TLDR
- BitMEX co-founder Arthur Hayes is staying out of Bitcoin markets until the Federal Reserve shifts to monetary easing
- BTC currently trades at approximately $69,926, representing a 45% decline from its October peak of $126,000
- Hayes identifies escalating US-Iran geopolitical conflict as a potential catalyst for crypto and equity market sell-offs
- He emphasizes that “money printing is good for Bitcoin,” clarifying that war itself doesn’t benefit crypto — only the resulting monetary expansion does
- Despite near-term caution, Hayes maintains his long-term forecast of $250,000 per Bitcoin
Arthur Hayes, who co-founded the cryptocurrency exchange BitMEX, has made it clear he wouldn’t allocate any capital to Bitcoin at current levels. During an appearance on the Coin Stories podcast hosted by Natalie Brunell, Hayes explained his strategy of waiting for unmistakable signals from the Federal Reserve.
“If I had $1 to invest right now, would I be putting it into Bitcoin? No. I would wait,” Hayes stated.
Bitcoin currently hovers around the $69,926 mark.
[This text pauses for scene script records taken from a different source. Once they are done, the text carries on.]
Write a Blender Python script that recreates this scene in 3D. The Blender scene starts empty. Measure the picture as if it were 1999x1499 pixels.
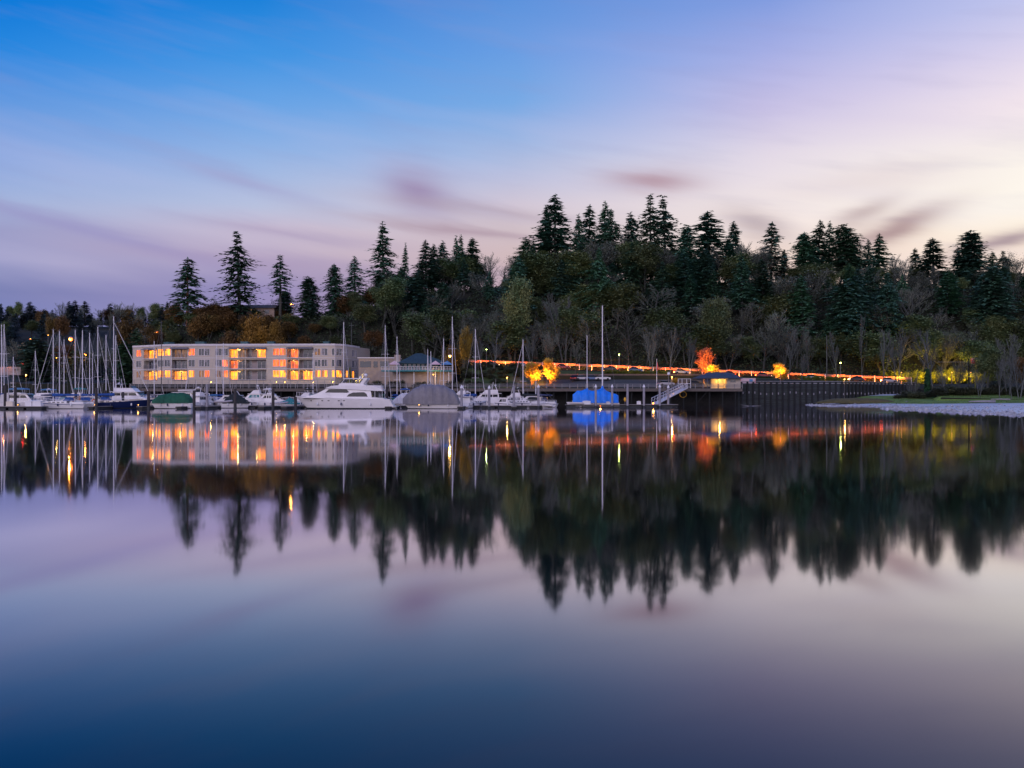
import bpy, math, random
import numpy as np
from mathutils import Vector, Matrix, noise
R=math.radians
# ---------------------------------------------------------------- camera, world, sun, exposure
scn=bpy.context.scene
COL=scn.collection
F=1944.0; CH=2.3; HY=773.0; CX=999.5
cd=bpy.data.cameras.new('camera'); cam=bpy.data.objects.new('camera',cd); COL.objects.link(cam)
cam.location=(0,0,CH); cam.rotation_euler=(R(90),0,0)
cd.sensor_width=36; cd.lens=36*F/1999; cd.shift_y=(HY-749.5)/1999
cd.clip_start=.5; cd.clip_end=9000
scn.camera=cam
scn.view_settings.view_transform='Standard'; scn.view_settings.look='None'
scn.view_settings.exposure=0; scn.view_settings.gamma=1
scn.cycles.max_bounces=5; scn.cycles.diffuse_bounces=2; scn.cycles.glossy_bounces=3
scn.cycles.transparent_max_bounces=4; scn.cycles.caustics_reflective=False; scn.cycles.caustics_refractive=False
scn.cycles.sample_clamp_indirect=6; scn.cycles.use_denoising=True
def s2l(c):
    return tuple(((x/255)/12.92 if x/255<=.04045 else ((x/255+.055)/1.055)**2.4) for x in c)
world=bpy.data.worlds.new('World'); scn.world=world; world.use_nodes=True
wt=world.node_tree; wn=wt.nodes; wl=wt.links; wn.clear()
def N(t,**k):
    n=wn.new(t)
    for a,b in k.items(): setattr(n,a,b)
    return n
def M(op,a,b=None,c=None,clamp=False):
    n=N('ShaderNodeMath',operation=op,use_clamp=clamp)
    for i,v in enumerate((a,b,c)):
        if v is None: continue
        if isinstance(v,(int,float)): n.inputs[i].default_value=v
        else: wl.new(v,n.inputs[i])
    return n.outputs[0]
def MIX(f,a,b,mode='MIX'):
    n=N('ShaderNodeMix',data_type='RGBA',blend_type=mode)
    for s,v in ((0,f),(6,a),(7,b)):
        if isinstance(v,(int,float)): n.inputs[s].default_value=v
        elif isinstance(v,tuple): n.inputs[s].default_value=(*v,1)
        else: wl.new(v,n.inputs[s])
    return n.outputs[2]
tc=N('ShaderNodeTexCoord'); sep=N('ShaderNodeSeparateXYZ'); wl.new(tc.outputs['Generated'],sep.inputs[0])
dx,dy,dz=sep.outputs
hor=M('MAXIMUM',M('SQRT',M('ADD',M('MULTIPLY',dx,dx),M('MULTIPLY',dy,dy))),.001)
V=M('DIVIDE',dz,hor)                       # tangent of the elevation
AZ=M('ARCTAN2',dx,dy)                      # azimuth, 0 towards +Y
# slow, wind-drawn cloud streaks bend the elevation a little
cmb=N('ShaderNodeCombineXYZ'); wl.new(M('MULTIPLY',AZ,2.2),cmb.inputs[0]); wl.new(M('ADD',M('MULTIPLY',V,15),M('MULTIPLY',AZ,2.6)),cmb.inputs[1])
nz=N('ShaderNodeTexNoise'); nz.inputs['Scale'].default_value=1.15; nz.inputs['Detail'].default_value=3.5; nz.inputs['Roughness'].default_value=.5
wl.new(cmb.outputs[0],nz.inputs['Vector'])
st=M('SUBTRACT',nz.outputs['Fac'],.5)
nz2=N('ShaderNodeTexNoise'); nz2.inputs['Scale'].default_value=3.1; nz2.inputs['Detail'].default_value=5
wl.new(cmb.outputs[0],nz2.inputs['Vector'])
st2=M('SUBTRACT',nz2.outputs['Fac'],.5)
Vd=M('ADD',V,M('MULTIPLY',st,.03))
SKYY=[0,100,200,300,400,450,500,560,620]
SKY={0:[(0,120,216),(34,134,223),(98,152,223),(136,166,223),(164,180,219),(156,158,200),(160,160,202),(116,124,178),(126,133,190)],
 500:[(22,128,217),(54,145,226),(102,162,229),(144,178,228),(182,192,222),(200,188,210),(190,175,200),(146,136,184),(148,138,186)],
 1000:[(92,146,220),(104,156,226),(118,168,228),(165,185,225),(208,197,213),(207,190,198),(208,184,187),(188,162,175),(180,155,175)],
 1500:[(130,156,223),(164,173,228),(196,190,229),(226,216,230),(242,230,230),(247,232,228),(242,220,210),(240,208,196),(225,190,185)],
 1999:[(192,196,236),(218,210,236),(242,228,236),(252,244,236),(255,247,236),(255,240,222),(250,228,214),(245,214,200),(225,195,195)]}
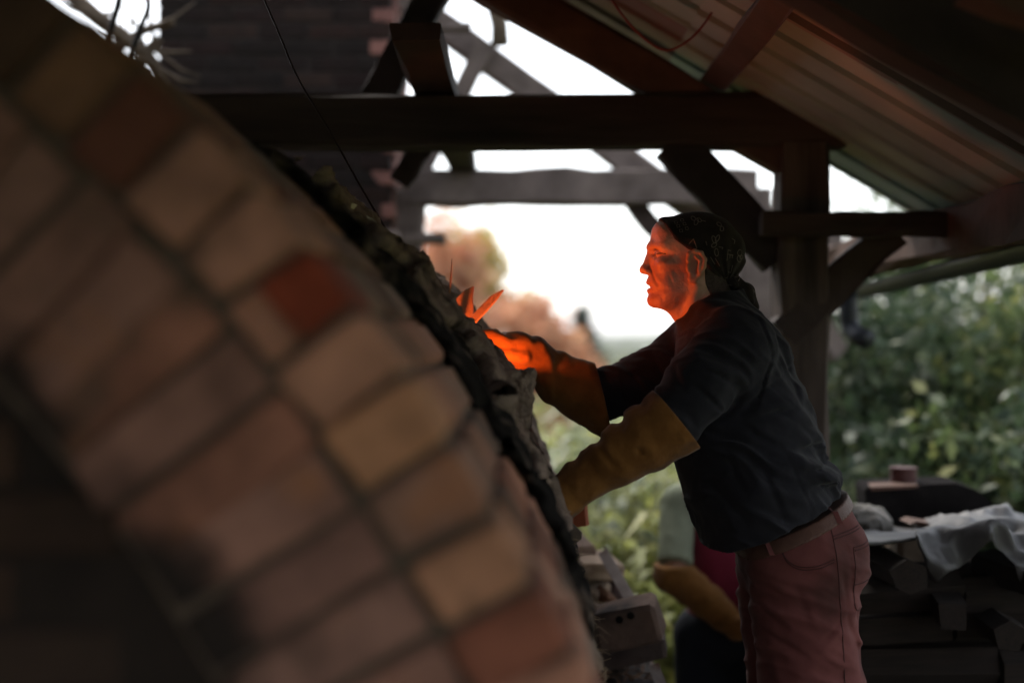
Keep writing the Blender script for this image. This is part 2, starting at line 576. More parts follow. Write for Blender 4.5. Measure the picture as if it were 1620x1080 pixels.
def put_brick(me, material, loc, rot, color, parent, scale=(1, 1, 1)):
    if len(me.materials) == 0: me.materials.append(material)
    o = bpy.data.objects.new('brick', me); C.objects.link(o)
    o.parent = parent; o.location = Vector(loc) - parent.location
    o.rotation_euler = rot; o.scale = scale; o.color = (*color, 1)
    return o


TAN = (.33, .19, .14); BUFF = (.38, .215, .155); RED = (.21, .05, .025); PINK = (.235, .142, .115); BROWN = (.13, .08, .055); UMB = (.075, .05, .036)
# mortar body of the arch
core_v, core_f = [], []
ss = np.arange(0, KL[-1], .05)
for y in (KY0 + .016, KY1):
    for s in ss:
        (x, z), t, nn = kcurve(s)
        sg = 1
        core_v.append((x - nn[0] * .010, y, z - nn[1] * .010))
        core_v.append((x - nn[0] * .352, y, z - nn[1] * .352))
m_ = len(ss)
for i in range(m_ - 1):
    a = 2 * i; b = 2 * m_ + 2 * i
    core_f += [(a, a + 1, a + 3, a + 2), (b, b + 2, b + 3, b + 1), (a, a + 2, b + 2, b), (a + 1, b + 1, b + 3, a + 3)]
mesh_py('mortar_body', core_v, core_f, M['mortar'], kiln)

heads = [brick_mesh('brick_header_%d' % k, .112, .21, .074, 20 + k, .008) for k in range(4)]
strs = [brick_mesh('brick_stretcher_%d' % k, .222, .11, .0685, 40 + k, .006) for k in range(4)]
tops = [brick_mesh('brick_top_%d' % k, .030, .216, .074, 60 + k) for k in range(4)]
PH = .0868
s_ref = ks_of(597, 552, 1.5)         # outer edge of the header at (545, 615)
HC = {-7: UMB, -6: UMB, -5: (.18, .11, .07), -4: (.12, .055, .038), -3: (.36, .215, .16), -2: (.38, .225, .165), -1: RED, 0: (.40, .235, .165), 1: (.42, .245, .145), 2: (.24, .155, .12), 3: (.40, .235, .15), 4: (.21, .09, .06), 5: BUFF}
i0 = int((0.6 - s_ref) / PH); i1 = int((KL[-1] - .06 - s_ref) / PH)
for i in range(i0, i1 + 1):
    s = s_ref + i * PH
    (x, z), t, nn = kcurve(s)
    ang = math.atan2(nn[1], nn[0])           # local X along the normal
    col = HC.get(i, (TAN, BUFF, BROWN)[i % 3])
    if i == -1:      # a buff half brick with a red one laid against it
        for o_, sc_, cc in ((.092, .36, BUFF), (.038, .62, RED)):
            put_brick(heads[0], M['brick'], (x - nn[0] * o_, KY0 + .105, z - nn[1] * o_), (0, -ang, 0), cc, kiln, (sc_, 1, 1))
        continue
    put_brick(heads[i % 4], M['brick'], (x - nn[0] * .058, KY0 + .105 + rnd.uniform(-.004, .006), z - nn[1] * .058), (0, -ang + rnd.gauss(0, .012), 0), col, kiln)
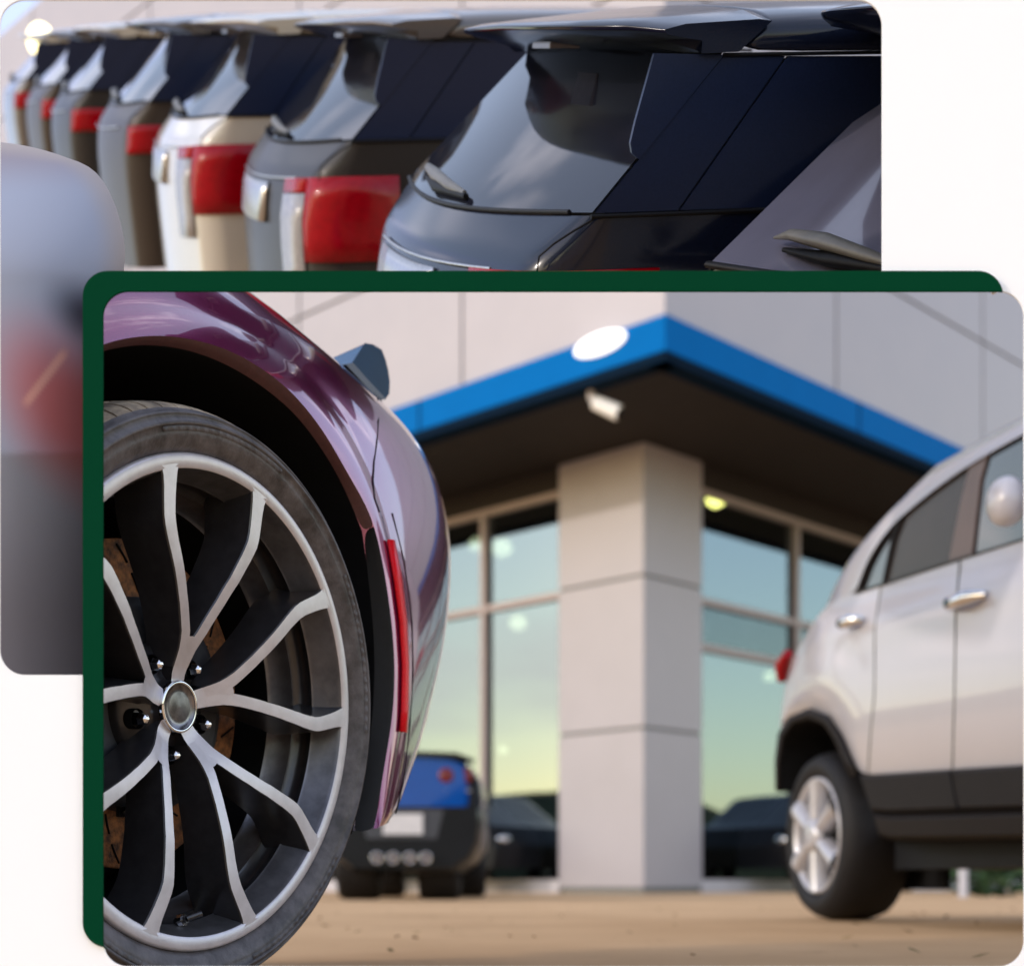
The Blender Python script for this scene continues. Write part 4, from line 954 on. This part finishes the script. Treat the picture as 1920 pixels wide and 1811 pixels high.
for j in range(NR_ + 1):
    t = j / NR_
    row, rp = [], []
    for i in range(NC_ + 1):
        f_ = i / NC_
        y0 = 264 + 33 * f_ ** 2.6
        y = y0 + (1310 - y0) * (t ** 1.25)
        # right-hand outline of the tail
        yy = [250, 297, 304, 313, 325, 342, 362, 390, 420, 450, 480, 510, 540, 580, 640, 760, 900, 1320]; xx = [118, 128, 148, 166, 181, 195, 206, 218, 227, 233, 235, 232, 224, 209, 194, 184, 179, 176]
        k = 0
        while k < len(yy) - 2 and yy[k + 1] < y: k += 1
        q = (y - yy[k]) / (yy[k + 1] - yy[k]); xr = xx[k] + (xx[k + 1] - xx[k]) * q
        x = -80 + (xr + 80) * f_
        row.append(nearpt(x, y)); rp.append((x, y, xr, y0))
    pts.append(row); px_.append(rp)
def nearmesh(name, test):
    me = bpy.data.meshes.new(name); idx = {}; vs_, cs_, fs = [], [], []
    def gi(j, i):
        if (j, i) not in idx:
            idx[(j, i)] = len(vs_); vs_.append(tuple(pts[j][i])); cs_.append(nearcol(*px_[j][i]))
        return idx[(j, i)]
    for j in range(NR_):
        for i in range(NC_):
            x, y = px_[j][i][:2]
            if test(x, y): fs.append((gi(j, i), gi(j, i + 1), gi(j + 1, i + 1), gi(j + 1, i)))
    me.from_pydata(vs_, [], fs); me.materials.append(bmats)
    ca = me.color_attributes.new('paint', 'FLOAT_COLOR', 'POINT')
    for k, c in enumerate(cs_): ca.data[k].color = (*c, 1)
    for p in me.polygons: p.use_smooth = True
    o = bpy.data.objects.new(name, me); COL.objects.link(o); o.parent = ns; o.matrix_parent_inverse = PINV(ns)
    return o
isl = lambda x, y: lampd(x, y) > .45 and gapd(x, y) < .5
isg = lambda x, y: gapd(x, y) >= .5
nearmesh('body', lambda x, y: not isl(x, y) and not isg(x, y))
nearmesh('tail_lamp', isl); nearmesh('dark_gap', isg)
# ------------------------------------------------------------------ white wall with its two openings, green frame
YWALL = 1.515
def wp(x, y, Y): p = atY(x, y, Y); return p
A_RECT = (193, 546, 1920, 1811); G_RECT = (155, 508, 1881, 1776); B_RECT = (0, 0, 1654, 1265); RR = 47
def arc(cx, cy, r, a0, a1, n=12): return [(cx + r * math.cos(math.radians(a0 + (a1 - a0) * i / n)), cy + r * math.sin(math.radians(a0 + (a1 - a0) * i / n))) for i in range(n + 1)]
r = RR
green = arc(155 + r, 508 + r, r, 180, 270) + arc(1881 - r, 508 + r, r, 270, 350) + [(1873, 546)] + [(193 + r, 546)] + arc(193 + r, 546 + r, r, 270, 180) + arc(193 + r, 1811 - r, r, 180, 140)[:6] + arc(155 + r, 1776 - r, r, 90, 180)
def panel(outline, holes, Y, th, name, m):
    bm = bmesh.new()
    def loop(pts):
        vs_ = [bm.verts.new(wp(x, y, Y)) for x, y in pts]
        return [bm.edges.new((vs_[i], vs_[(i + 1) % len(vs_)])) for i in range(len(vs_))]
    es = loop(outline)
    for h in holes: es += loop(h)
    bmesh.ops.triangle_fill(bm, edges=es, use_beauty=True, use_dissolve=False)
    fs = bm.faces[:]
    ret = bmesh.ops.extrude_face_region(bm, geom=fs)
    bmesh.ops.translate(bm, verts=[v for v in ret['geom'] if isinstance(v, bmesh.types.BMVert)], vec=(0, th, 0))  # sheet thickness
    bmesh.ops.recalc_face_normals(bm, faces=bm.faces)
    me = bpy.data.meshes.new(name); bm.to_mesh(me); bm.free(); me.materials.append(m)
    o = bpy.data.objects.new(name, me); COL.objects.link(o); return o
go = panel(green, [], YWALL - 0.006, 0.003, 'frame', M['green'])
tag(go, 'dark green rounded frame along the top and left of the lower opening', 'frame')
hole = arc(0 + r, 0 + r, r, 180, 270) + arc(1654 - r, r, r, 270, 360) + [(1654, 520), (1840, 520), (1862, 552)] + [(1920 - r, 546)] + arc(1920 - r, 546 + r, r, 270, 360)[1:] + arc(1920 - r, 1811 - r, r, 0, 90) + arc(193 + r, 1811 - r, r, 90, 150) + [(180, 1740), (180, 1265)] + arc(r, 1265 - r, r, 90, 180)
outer = [(-110, -260), (2720, -260), (2720, 1912), (-110, 1912)]
wo_ = panel(outer, [hole], YWALL, 0.002, 'display_wall', M['white_wall'])
tag(wo_, 'white display wall with rounded openings onto the two car lots', 'wall')
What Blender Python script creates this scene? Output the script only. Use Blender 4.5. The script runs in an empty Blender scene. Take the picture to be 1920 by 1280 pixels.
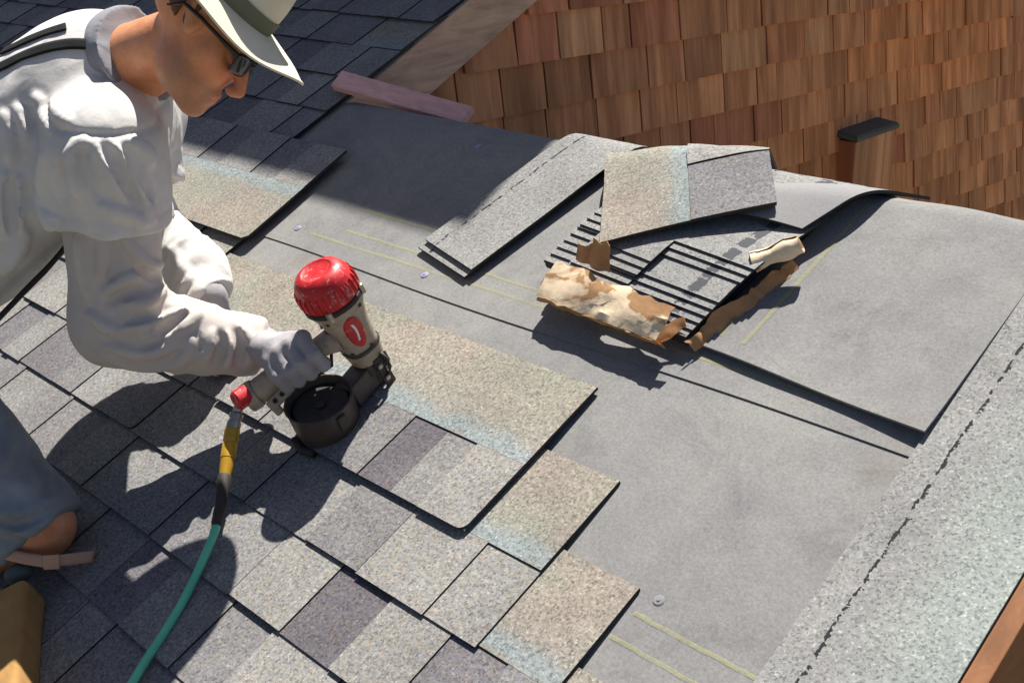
import bpy, math, random
import numpy as np
from mathutils import Matrix, Vector, Euler
from mathutils.bvhtree import BVHTree

random.seed(11)
rng = np.random.default_rng(5)
SC = bpy.context.scene
COL = SC.collection

# ------------------------------------------------------------------ camera, sky, sun, exposure
PITCH = math.radians(25.5)              # slope of the roof
ZROOF = 6.0
CAMH = 1.30                             # camera height above the roof plane, metres
FRAME = Matrix.Translation((0, 0, ZROOF)) @ Matrix.Rotation(PITCH, 4, 'X')   # roof frame: u along the courses, v up the slope, w off the roof
CX = np.array([0.6993, 0.6279, -0.3417])
CY = np.array([-0.2494, 0.6623, 0.7065])
CZ = np.array([0.6700, -0.4088, 0.6197])
FPX = 2170.63

cam = bpy.data.cameras.new('camera')
cam.sensor_width = 36.0
cam.lens = FPX / 1920 * 36.0
cam.clip_start = 0.05
cam.clip_end = 500
camo = bpy.data.objects.new('camera', cam)
COL.objects.link(camo)
ml = Matrix(((CX[0], CY[0], CZ[0], 0), (CX[1], CY[1], CZ[1], 0), (CX[2], CY[2], CZ[2], CAMH), (0, 0, 0, 1)))
camo.matrix_world = FRAME @ ml
SC.camera = camo

SUN = (Matrix.Rotation(PITCH, 3, 'X') @ Vector((-0.32, 1.22, 1.0))).normalized()
world = bpy.data.worlds.new('World')
SC.world = world
world.use_nodes = True
wn = world.node_tree
bg = wn.nodes['Background']
sky = wn.nodes.new('ShaderNodeTexSky')
sky.sky_type = 'NISHITA'
sky.sun_disc = False
sky.sun_elevation = math.asin(SUN.z)
sky.air_density = 0.55
sky.dust_density = 1.2
sky.sun_rotation = math.atan2(SUN.x, SUN.y)
wn.links.new(sky.outputs[0], bg.inputs[0])
bg.inputs[1].default_value = 0.056
sun = bpy.data.lights.new('sun', 'SUN')
sun.energy = 5.0
sun.angle = math.radians(0.53)
sun.color = (1.0, 0.955, 0.88)
suno = bpy.data.objects.new('sun', sun)
suno.rotation_euler = SUN.to_track_quat('Z', 'Y').to_euler()
suno.location = (0, 0, 12)
COL.objects.link(suno)
SC.view_settings.view_transform = 'Standard'
SC.view_settings.look = 'None'
SC.view_settings.gamma = 1.0
SC.view_settings.exposure = 1.0
SC.cycles.max_bounces = 8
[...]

This represents a significant 45% pullback from the cryptocurrency’s October all-time high of $126,000.

Hayes highlighted the escalating tensions between the United States and Iran as a primary factor behind his defensive posture. According to Hayes, prolonged conflict increases the probability that the Federal Reserve will need to resume balance sheet expansion.
“The longer this conflict goes on, the higher the likelihood that the Fed has to print money to support the American war machine,” he explained.
Hayes was careful to separate the concepts of armed conflict and monetary expansion. While some in the crypto community suggest warfare benefits Bitcoin, Hayes rejects this interpretation.
“Money printing is good for Bitcoin,” he clarified. “That’s when I’m going to buy Bitcoin — when the central banks start printing money.”
Potential for Further Price Declines
Hayes has also cautioned that Bitcoin might fall below the $60,000 threshold if macroeconomic conditions deteriorate. Such a move, he suggests, could unleash a cascade of forced liquidations.
Bitcoin momentarily dipped to $60,000 on February 6 before recovering modestly. According to Hayes, the current price level still allows for additional downside movement.
He warned that a sustained risk-averse environment in traditional equity markets could pull Bitcoin lower alongside stocks. A comprehensive market downturn, in his analysis, would likely trigger widespread liquidations across cryptocurrency markets.
Contrasting Viewpoints from Market Observers
Hayes’ defensive stance isn’t universally shared among crypto analysts. Market commentator Michaël van de Poppe recently highlighted a powerful rally in the Nasdaq index as an encouraging indicator for Bitcoin.
Van de Poppe suggested there are “not many arguments left for uncertainty” and anticipates continued upward momentum for Bitcoin and alternative cryptocurrencies in the coming weeks.
Hayes hasn’t completely dismissed the possibility of a price recovery. He indicated that he doesn’t anticipate many additional years where Bitcoin remains below the $100,000 threshold.
His ambitious long-term price projection of $250,000 for Bitcoin continues unchanged. Hayes has publicly maintained this forecast since at least the final months of last year.
Hayes emphasized that his current sideline position stems exclusively from macroeconomic considerations, not from any fundamental concerns about Bitcoin’s long-term value proposition.
He stressed that the critical variable to monitor is the timing of central bank policy shifts from restrictive to accommodative stances. When that transition occurs, he indicated, he will resume active Bitcoin accumulation.
Bitcoin momentarily tested the $60,000 support level on February 6 before establishing a modest upward trajectory, and presently trades in the vicinity of $69,926.